If you're looking for a really dumb thing to spend your money on, look no further than calcium-48, an extremely rare isotope of calcium that carries such an astronomical pricetag, they won't even let world-renowned chemist Sir Martyn Poliakoff touch it.

This substance is so scarce, it makes up just 0.187 percent of naturally occurring calcium on Earth, and in order to be isolated from other forms of calcium, it has to be separated, atom by atom, in a massive magnetic separating machine.

In the video below, Sir Martyn gives us a look at half a million dollars' worth of calcium-48, and admits with quivering hands that he's not even allowed to touch the jar:

He explains that the reason this substance is so ridiculously expensive is because you first have to produce calcium ions by heating your calcium sample to a very high temperature, and then separate the isotope out in a high vacuum, under a magnetic field. 

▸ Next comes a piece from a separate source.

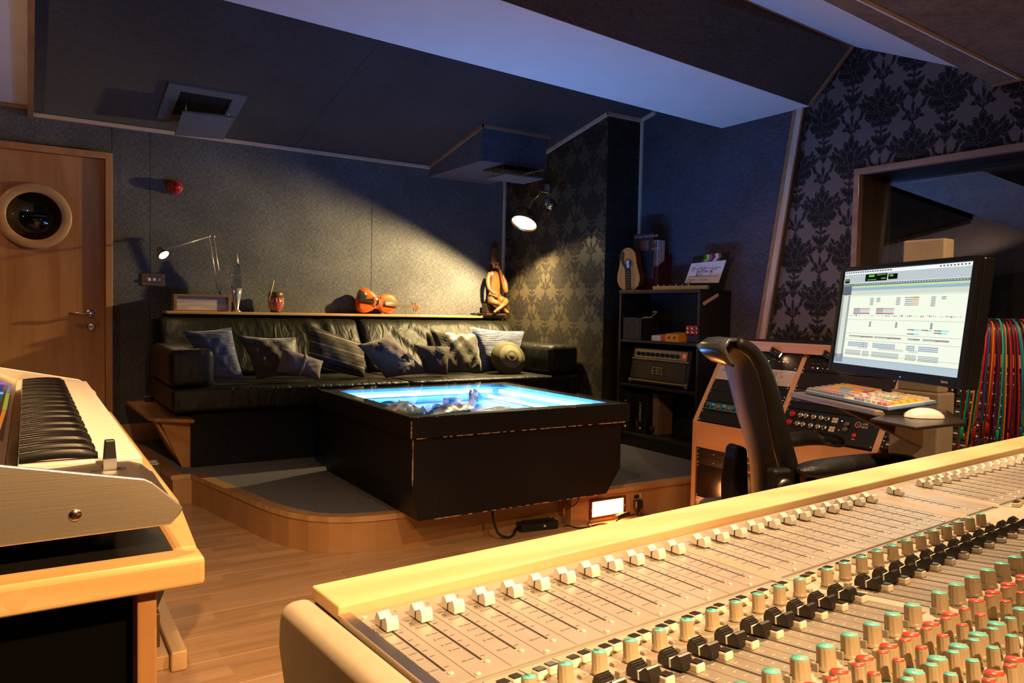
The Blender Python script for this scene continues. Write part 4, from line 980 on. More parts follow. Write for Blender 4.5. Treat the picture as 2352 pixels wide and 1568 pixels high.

The process is so involved, and requires such specialised and expensive equipment, that only one place in the world makes calcium-48: a Russian facility in the town of Lesnoy, about 250 km from the city of Yekaterinburg.

The global production of the stuff is just 10 grams a year - about 2 teaspoons.

"So, there's a monopoly supplier, but if you want to make money, making calcium-48 is probably not the market you should go in for, because there's so few customers," says Sir Martyn in the video above.

The reason anyone bothers at all with calcium-48 is for nuclear physics - we need it to synthesise superheavy elements, which are entirely synthetic elements that have incredibly short half-lives, ranging from a few minutes to a few milliseconds.

So basically, we use an incredibly elusive isotope to study incredibly elusive elements.

But why calcium-48 in particular? Why not one of the other isotopes of calcium that are way cheaper to produce?

I'll let Sir Martyn explain that in the Periodic Video episode above, but let's just say, calcium-48 is might be total pain, but it's got neutrons like no one's business.